Weird interactions between Pluto's moons show they behave like 'unruly teenagers'
Strange interactions between Pluto and its five moons have been unveiled for the first time, helping scientists better understand how it and other small planet and satellite systems form.
Pluto has four small moons – Styx, Nix, Kerberos and Hydra – that orbit around the central "binary" system of the dwarf planet and its largest moon Charon.
Scientists have now analysed images from the Hubble Space Telescope to work out their orbital configurations. Published in the journal Nature, the findings suggest that Nix and Hydra have strange and unpredictable rotations.
Styx, Nix and Hydra all have their orbits locked together, but they can be thrown off by interactions with other bodies, the team from the University of Maryland found.
Study co-author Douglas Hamilton said: "Like good children, our moon and most others keep one face focused attentively on their parent planet. What we've learned is that Pluto's moons are more like ornery teenagers who refuse to follow the rules."
Currently, Nasa's New Horizons probe is on its way to Pluto and is due to perform a flyby of the planet in the middle of July.
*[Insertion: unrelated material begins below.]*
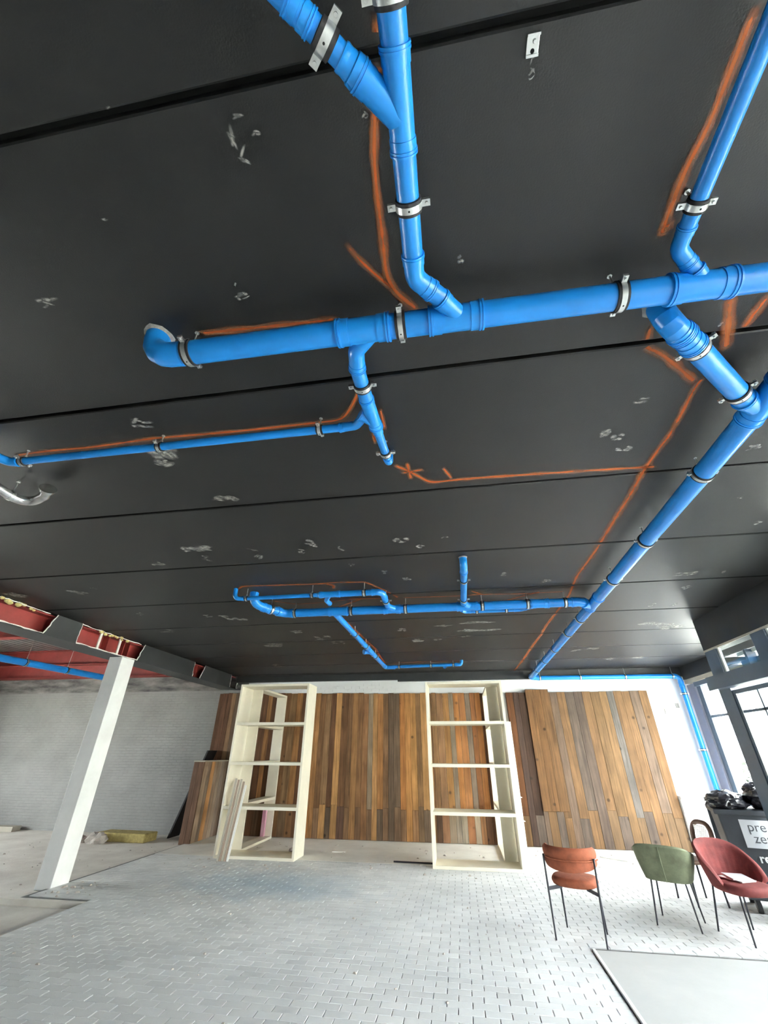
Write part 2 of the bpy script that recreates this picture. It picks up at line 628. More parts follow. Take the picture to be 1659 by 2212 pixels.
# ---- ceiling -----------------------------------------------------------
ce = struct('ceiling', MB().box(-6.3, 5.9, -4.2, 11.6, ZC + 0.05, ZC + 0.25).box(-6.3, -5.95, -4.2, 11.8, ZC + 0.25, 4.6), M['gap'])
for a, b in zip(JOINTS[:-1], JOINTS[1:]):
    a2, b2 = max(a, -4.2), min(b, 11.45)
    if b2 - a2 < 0.05:
        continue
    xr = 4.0 if b2 < 7.0 else 5.45
    mb = MB()
    c = 0.006
    x0, x1, y0, y1 = -5.93, xr, a2 + GAP, b2 - GAP
    n = 0
    mb.v = [(x0, y0, ZC + .06), (x1, y0, ZC + .06), (x1, y1, ZC + .06), (x0, y1, ZC + .06),
            (x0, y0, ZC + c), (x1, y0, ZC + c), (x1, y1, ZC + c), (x0, y1, ZC + c),
            (x0, y0 + c, ZC), (x1, y0 + c, ZC), (x1, y1 - c, ZC), (x0, y1 - c, ZC)]
    for k in range(4):
        j = (k + 1) % 4
        mb.f.append((k, j, 4 + j, 4 + k))
        mb.f.append((4 + k, 4 + j, 8 + j, 8 + k))
    mb.f.append((8, 9, 10, 11))
    mb.build('ceiling_slab', M['ceil'], ce)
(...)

All of Pluto's smaller moons were discovered in the last 10 years and scientists are keen to find out more about them and their formation.
The Nature study showed that the shifting and imbalanced field created by Pluto and Charon sends the moons off in unpredictable paths. This is amplified as a result of the shape of the moons – they are football shaped rather than rounded spheres.
Despite the apparently random motions, the moons were found to follow a predictable pattern. Nix, Styx and Hydra are all locked together.
Hamilton said: "The resonant relationship between Nix, Styx and Hydra makes their orbits more regular and predictable, which prevents them from crashing into one another. This is one reason why tiny Pluto is able to have so many moons."
Another key finding was that Nix, Hydra and Styx have bright surfaces like Charon, but Kerberos was fart darker – similar to charcoal. Astronomers had predicted the dust created by meteor impacts would have made the moons uniform in appearance, raising questions about how the satellite system formed.
Experts hope the New Horizons mission will help solve the mystery of Kerberos' dark surface, as well as refining our understanding of the rotational and orbital patterns.
"We are learning that chaos may be a common trait of binary systems," Hamilton said. "It might even have consequences for life on planets orbiting binary stars."
In an accompanying News & Views article by Scott Kenyon, from the Smithsonian Astrophysical Observatory, he notes that it is believed the Pluto-Charon system formed through a giant collision between the two proto objects. Pre-existing moons could have survived and new moons could have formed from particles in the debris.
However, other questions about the system is unclear – something which New Horizons will hopefully lay rest to: "These much anticipated observations will lead to improved theories of the formation and evolution of planets and their satellites," Kenyon wrote.
"Linking all these results to ongoing observations of the growing population of known exoplanets will extend tiny Pluto's reach far beyond the Solar System."